With Zeal and With Bayonets Only: The British Army on Campaign in North America, 1775-1783 by Matthew H. Spring

With Zeal and With Bayonets Only: The British Army on Campaign in North America, 1775-1783 by Matthew H. Spring

Author:Matthew H. Spring [Spring, Matthew H.]
Language: eng
Format: epub, mobi
Tags: History, General, Europe, Military, United States, Great Britain, Revolutionary Period (1775-1800)
ISBN: 9780806184241
Publisher: University of Oklahoma Press
Published: 2008-01-02T00:00:00+00:00


THE BAYONET CHARGE

The Highlanders, observing that the rebels would not advance out of the wood, made a charge upon them, which was always a terror to the rebels, and put them to an immediate rout. The enemy could never endure to stand for any time to the bayonet, but if the King’s troops kept at a distance, they stood firing with musketry long enough.

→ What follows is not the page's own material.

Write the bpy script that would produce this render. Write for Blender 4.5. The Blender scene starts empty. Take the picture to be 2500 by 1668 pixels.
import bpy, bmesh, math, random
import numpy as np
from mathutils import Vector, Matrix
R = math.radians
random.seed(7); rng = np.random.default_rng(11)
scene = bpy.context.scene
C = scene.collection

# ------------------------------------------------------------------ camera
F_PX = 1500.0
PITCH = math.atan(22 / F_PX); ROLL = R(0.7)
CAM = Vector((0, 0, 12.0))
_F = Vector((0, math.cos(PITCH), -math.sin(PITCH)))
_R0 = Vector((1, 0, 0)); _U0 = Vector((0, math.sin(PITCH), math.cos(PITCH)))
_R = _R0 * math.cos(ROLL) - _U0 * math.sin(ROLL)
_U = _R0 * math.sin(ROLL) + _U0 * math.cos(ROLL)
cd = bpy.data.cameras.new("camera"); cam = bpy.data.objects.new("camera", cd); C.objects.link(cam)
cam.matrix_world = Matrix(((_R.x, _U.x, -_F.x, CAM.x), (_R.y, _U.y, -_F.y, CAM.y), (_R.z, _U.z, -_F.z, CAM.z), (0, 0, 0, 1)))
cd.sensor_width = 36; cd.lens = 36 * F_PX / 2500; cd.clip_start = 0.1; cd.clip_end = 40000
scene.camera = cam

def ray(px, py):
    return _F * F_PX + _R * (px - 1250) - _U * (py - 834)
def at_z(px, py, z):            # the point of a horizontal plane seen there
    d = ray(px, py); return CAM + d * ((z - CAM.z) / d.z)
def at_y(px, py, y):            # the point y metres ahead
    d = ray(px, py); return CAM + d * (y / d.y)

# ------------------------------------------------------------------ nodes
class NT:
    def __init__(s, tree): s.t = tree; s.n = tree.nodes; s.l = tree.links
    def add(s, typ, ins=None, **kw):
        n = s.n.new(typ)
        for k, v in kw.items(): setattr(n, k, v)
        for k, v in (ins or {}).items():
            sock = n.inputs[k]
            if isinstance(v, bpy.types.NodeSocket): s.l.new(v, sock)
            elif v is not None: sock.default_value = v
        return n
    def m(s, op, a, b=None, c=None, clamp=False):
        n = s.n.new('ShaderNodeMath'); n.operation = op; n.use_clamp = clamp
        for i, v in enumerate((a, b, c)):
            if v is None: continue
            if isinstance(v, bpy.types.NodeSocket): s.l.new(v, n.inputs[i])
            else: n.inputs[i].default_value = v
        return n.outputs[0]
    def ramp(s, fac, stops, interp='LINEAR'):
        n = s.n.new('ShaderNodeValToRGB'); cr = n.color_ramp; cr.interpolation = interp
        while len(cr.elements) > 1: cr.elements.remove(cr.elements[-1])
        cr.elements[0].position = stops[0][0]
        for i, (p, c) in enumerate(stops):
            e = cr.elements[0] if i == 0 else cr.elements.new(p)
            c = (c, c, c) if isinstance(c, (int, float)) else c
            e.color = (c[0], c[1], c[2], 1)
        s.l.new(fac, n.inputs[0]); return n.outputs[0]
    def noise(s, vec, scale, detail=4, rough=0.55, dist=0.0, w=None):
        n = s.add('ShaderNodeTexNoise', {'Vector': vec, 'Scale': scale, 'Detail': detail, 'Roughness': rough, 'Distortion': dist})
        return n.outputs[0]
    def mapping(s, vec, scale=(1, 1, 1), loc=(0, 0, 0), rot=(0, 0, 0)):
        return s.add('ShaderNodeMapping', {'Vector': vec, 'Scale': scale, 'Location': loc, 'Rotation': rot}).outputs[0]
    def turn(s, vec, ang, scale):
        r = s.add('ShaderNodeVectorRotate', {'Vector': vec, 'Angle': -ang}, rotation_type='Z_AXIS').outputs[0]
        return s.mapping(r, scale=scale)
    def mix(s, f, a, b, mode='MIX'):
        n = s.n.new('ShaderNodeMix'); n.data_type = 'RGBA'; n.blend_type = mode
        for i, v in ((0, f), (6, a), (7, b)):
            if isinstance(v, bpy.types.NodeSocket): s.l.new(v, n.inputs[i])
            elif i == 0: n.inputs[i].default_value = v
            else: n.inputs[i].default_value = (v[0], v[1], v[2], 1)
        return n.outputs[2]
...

Thomas Sullivan, From Redcoat to Rebel

The last chapter examined how the European campaigns of the Seven Years War confirmed the British Army’s long-standing reliance upon fire tactics as the key to success in infantry contests. In addition, it explored how the evidence does not admit of a firm conclusion that the rebels’ musketry was generally superior. Consequently, one needs to ask why the British infantry’s minor tactics in America were consistently turned on their head in favor of “the use of the bayonet, and a total reliance on that weapon.”1

“A RELIANCE ON THE BAYONET”

In the war’s opening campaigns, the most pressing reason for this striking shift from fire to shock tactics was the rebel commanders’ predilection for anchoring their ill-trained and unsteady troops behind fieldworks and walls, where they were nearly impervious to British musketry. The breakdown of Howe’s first attack at Bunker Hill underlined for attacking infantry the futility of trading fire with a covered enemy. According to Howe, when he sent the grenadier battalion forward against the lightly fortified rail fence that ran down toward the Mystic River, its defenders opened up “a heavy fire as soon as the line was advanced within distance of their shot.”2 The grenadiers’ fire discipline broke down under this sustained enemy musketry, and the attack degenerated into an unauthorized, uncontrolled firefight: “The grenadiers being directed to attack the enemy’s left in front, supported by the 5th and 52nd [Regiments], their orders were executed by the grenadiers and two battalions with a laudable perseverance, but not with the greatest share of discipline. For as soon as the order with which they set forward to the attack with bayonets was checked by a difficulty they met with in getting over some very high fences of strong railing, under a heavy fire well kept up by the rebels, they began firing, and by crowding fell into disorder; and in this state the 2nd line mixed with them.”3 It is instructive that the grenadiers succumbed to the temptation to return fire just as they broke ranks to cross one of the fences that obstructed their advance. By doing so, the inexperienced redcoats condemned themselves to an unequal musketry contest with a more numerous and less exposed enemy. Hence one veteran officer later rationalized the heaviness of the losses of the British and French attackers respectively at Bunker Hill and the Vigie on St. Lucia by judging, “Like young soldiers, both halted under the enemy’s fire, and both severely suffered for it.”4 Significantly, when Howe planned an assault on the rebel works on Dorchester Heights for the night of 5–6 December 1775, he envisaged that the troops would carry out the attack with unloaded arms.